I will tell you, however, that when Horace teams up with the servant girl Pegg, some very strange things happen, dangerous things.  It takes all their wits, courage and cleverness—and a knowledge of photography--to know what to do, and save their lives.
I for one, do not believe in ghosts.  But guess what?  I really do believe in ghost stories!
So Seer of Shadows is the kind of ghost story I believe in.  I hope you will believe it, too, even as you enjoy it.  And I hope that when you read it you will see things a little differently. 
Perhaps you have heard the expression, “One picture is worth a thousand words.”  Wait until you read about the pictures developed here!  They might just get you into a darkroom.  And if you do, who know what kind of images you might conjure up?
You know, shadows are everywhere.  You just need to know how to see them.  
Your friend,

First, I want to thank Avi for agreeing to write a guest post especially for The Area Wide Book Battle. And I have some very exciting news, are you ready?

This year thanks to our good friends at Scholastic Book Fairs, Avi will be joining us at the 
2011 Area Wide Book Battle.

Now More About Avi

 I was born in New York City, along with a twin sister. I am five minutes older than Emily. It was Emily, for reasons no one knows — she certainly doesn't — who called me Avi. It stuck. It's the only name I use now.

My father was a doctor, and my mother, later on, became a social worker. Every night I was read to. Every Friday we were taken to the library. I always received at least one book for my birthday. I have a few of them yet. Early on, I had my own collection of books. I loved to read. Still do.

I came from a family of writers, artists, and musicians. And today we have all that, plus filmmakers, actors, and theater and TV directors. (Two of my sons are in the rock music world. The third is a journalist.) When we get together there is much talk, disagreement, and laughter.

Growing up in Brooklyn, I went to a public school, and sat in the same class with my sister until eighth grade. I hated that. My older brother was considered a genius. He isn't, but he did go to college at the age of 15. My sister was very smart too. Guess who wasn't thought to be that smart?

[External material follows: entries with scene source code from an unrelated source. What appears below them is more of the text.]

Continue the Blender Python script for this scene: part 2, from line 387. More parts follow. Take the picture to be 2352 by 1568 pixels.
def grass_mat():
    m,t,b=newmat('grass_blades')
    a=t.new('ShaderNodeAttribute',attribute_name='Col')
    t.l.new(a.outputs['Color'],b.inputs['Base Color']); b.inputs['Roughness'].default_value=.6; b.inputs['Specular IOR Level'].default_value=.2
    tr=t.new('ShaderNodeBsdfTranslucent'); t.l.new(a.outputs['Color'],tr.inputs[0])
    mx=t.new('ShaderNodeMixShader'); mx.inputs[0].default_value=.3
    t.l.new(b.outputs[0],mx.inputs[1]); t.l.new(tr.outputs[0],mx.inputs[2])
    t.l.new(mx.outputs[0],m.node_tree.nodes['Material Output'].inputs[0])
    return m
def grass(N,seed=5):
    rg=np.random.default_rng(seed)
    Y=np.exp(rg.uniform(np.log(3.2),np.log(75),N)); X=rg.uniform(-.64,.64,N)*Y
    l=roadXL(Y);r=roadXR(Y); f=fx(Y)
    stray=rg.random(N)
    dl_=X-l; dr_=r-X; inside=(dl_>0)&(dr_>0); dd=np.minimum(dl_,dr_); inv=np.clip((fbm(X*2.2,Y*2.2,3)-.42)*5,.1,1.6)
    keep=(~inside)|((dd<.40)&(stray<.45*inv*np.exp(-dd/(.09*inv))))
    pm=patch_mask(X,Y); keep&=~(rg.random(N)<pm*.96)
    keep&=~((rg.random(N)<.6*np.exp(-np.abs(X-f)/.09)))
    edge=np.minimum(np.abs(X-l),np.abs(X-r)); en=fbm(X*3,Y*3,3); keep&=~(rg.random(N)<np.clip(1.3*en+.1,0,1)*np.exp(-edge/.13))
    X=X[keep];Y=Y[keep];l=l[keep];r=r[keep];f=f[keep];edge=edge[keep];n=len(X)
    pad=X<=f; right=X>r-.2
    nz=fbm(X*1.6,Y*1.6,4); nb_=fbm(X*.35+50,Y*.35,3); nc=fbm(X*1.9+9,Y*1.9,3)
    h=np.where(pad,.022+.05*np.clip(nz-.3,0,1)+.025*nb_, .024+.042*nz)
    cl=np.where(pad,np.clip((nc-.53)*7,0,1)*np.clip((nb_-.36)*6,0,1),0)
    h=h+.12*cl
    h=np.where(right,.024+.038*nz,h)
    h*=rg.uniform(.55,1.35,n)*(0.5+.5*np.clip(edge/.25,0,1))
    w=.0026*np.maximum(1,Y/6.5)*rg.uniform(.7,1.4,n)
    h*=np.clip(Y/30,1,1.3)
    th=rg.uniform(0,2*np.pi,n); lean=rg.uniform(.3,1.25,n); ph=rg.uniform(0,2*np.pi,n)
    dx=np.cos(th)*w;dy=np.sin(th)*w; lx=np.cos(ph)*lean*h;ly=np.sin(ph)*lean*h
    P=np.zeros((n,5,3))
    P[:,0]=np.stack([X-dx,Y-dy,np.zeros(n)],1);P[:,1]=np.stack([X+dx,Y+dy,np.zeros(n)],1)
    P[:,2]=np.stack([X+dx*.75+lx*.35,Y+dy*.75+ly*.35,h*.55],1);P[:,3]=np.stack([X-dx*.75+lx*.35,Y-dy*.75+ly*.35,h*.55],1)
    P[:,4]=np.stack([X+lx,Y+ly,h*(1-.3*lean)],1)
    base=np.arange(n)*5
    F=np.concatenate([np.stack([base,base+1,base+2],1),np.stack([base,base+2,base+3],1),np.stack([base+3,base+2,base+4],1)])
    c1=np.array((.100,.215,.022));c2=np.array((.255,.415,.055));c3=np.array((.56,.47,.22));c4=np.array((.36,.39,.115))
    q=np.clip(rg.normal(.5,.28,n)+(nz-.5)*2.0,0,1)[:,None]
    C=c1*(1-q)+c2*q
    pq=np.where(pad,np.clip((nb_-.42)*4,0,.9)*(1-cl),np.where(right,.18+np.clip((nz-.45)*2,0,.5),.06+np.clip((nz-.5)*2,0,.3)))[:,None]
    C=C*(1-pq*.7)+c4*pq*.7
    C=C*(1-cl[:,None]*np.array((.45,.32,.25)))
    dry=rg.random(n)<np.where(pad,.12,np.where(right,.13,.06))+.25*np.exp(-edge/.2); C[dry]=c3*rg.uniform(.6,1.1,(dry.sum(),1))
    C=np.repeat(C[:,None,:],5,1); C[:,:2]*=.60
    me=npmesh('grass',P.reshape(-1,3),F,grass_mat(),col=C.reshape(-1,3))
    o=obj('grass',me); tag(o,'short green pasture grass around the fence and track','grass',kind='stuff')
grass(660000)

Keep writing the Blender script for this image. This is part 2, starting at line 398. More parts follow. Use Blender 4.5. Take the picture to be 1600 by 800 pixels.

When I went to high school I wanted to be a designer of airplanes. But flunking out of the science high school brought me to a small private school that provided some of the attention I needed. I got it when an English teacher insisted I get some help with my writing.

I did get help, and that help led me to think that I might become a writer. I made up my mind to focus on this when I was 17 and a senior in high school.

I began by writing plays, and wrote a lot of bad ones. It was only when my eldest son, Shaun, was born, that I took to writing for kids. Since then, I've never written anything else. My first book was published in 1970. I've published over 30 books since then.

For some 25 years I worked as a librarian, first at the New York Public Library, then at Trenton State College in New Jersey. My life has always been with, around, and for books.

“I want my readers to feel, to think, sometimes to laugh. But most of all I want them to enjoy a good read.”

Though the topics and the style of Avi's books range widely, one common thread unites them: They are all invitingly readable, even to the most reluctant readers. Avi explains, “I take a great deal of satisfaction in using popular forms — the adventure, the mystery, the thriller — so as to hold my reader with the sheer pleasure of a good story.”

Honored with the Newbery Medal for Crispin: Cross of Lead and a Newbery Honor for Nothing but the Truth, Avi is the acclaimed author of several works of historical fiction, including The True Confessions of Charlotte Doyle and The Man Who Was Poe. Avi faced and overcame many difficulties in his effort to become a writer. He suffers from dysgraphia, a dysfunction in his writing abilities that causes him to reverse letters or misspell words. “In a school environment,” Avi recalls, “I was perceived as being sloppy and erratic, and not paying attention.” Still, in the face of unending criticism, Avi persevered. “I became immune to it,” Avi says. “I liked what I wrote.”